Milliyet gazetesi yazarı Doğan heper tarafından, bir katil olduğu tekrar gözler önüne serilmiştir.
--spoiler--
Bir duruş anında birden arabanın şoför kapısı ters dönüp menteşelerinden fırlayacakmış gibi hışımla dışarıdan açıldı, bir yumruk aşağıdan yukarı doğru suratıma savruldu.
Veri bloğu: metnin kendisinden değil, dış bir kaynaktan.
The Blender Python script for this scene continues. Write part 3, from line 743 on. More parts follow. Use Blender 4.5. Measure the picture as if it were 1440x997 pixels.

Başımı gayri ihtiyari sağa eğdim, yumruktan kurtuldum.
Saldırgan bangır bangır bağırıyor Ulan, sen benim yolumu nasıl kesersin?
Ve bir yandan da beni arabadan dışarı çıkartmak için küfürlü hamleler yapıyor.
Adam, Yılmaz Güney.
Kavşakta onun arabasının önünde durmuşum. Farkında değilim, arka arabalardaki arkadaşlarım benim gibi minyon değil. içlerinde çok iri yapılılar var. Onlar bu tecavüzü görünce, saldırıyı defetmeyi tabii bir görev saydılar. Yılmaz Güney'i biraz(!) hırpaladılar. O, o sırada sesiyle kendi arabasındaki bir kişiye ulaşmaya çalışıyor:
Çabuk arabadan tabancamı getirin diye bağırıp duruyor...
O bağırdıkça kavşaktaki mahşeri kalabalıktan ayrılıp arabanın etrafını saran halktan da vurun, vurun şımarık adama diye teşvik edenler oluyor.
Saldırının nedenini; yalnız zannettiği bir genci o kalabalık kavşakta döverek, gösteri yapma isteğine bağladık. Bir sanatçının kendisini hırpalanır duruma düşürmesine o gün de üzüldüm, bugün de üzülürüm...
* * *
ERTESi gün Yılmaz Güney yanılmıyorsam Kilyos taraflarında film setindeymiş. Rahmetli Yener Sosay telefonla buldu.
Geçmiş olsun dedi ve Güney'e geceki saldırganlığının nedenini sordu. Yılmaz Güney anlamsız sözlerle kabadayılığa telefonda da devam etti.
* * *
UZUN yıllar önceki bu olayı, eşi sayın Fatoş Güney'in sözlerinin aksine, Yılmaz Güney'in normal olmayan ruh halini anlatır diye sizlerle paylaştım. Yorumu siz yapın.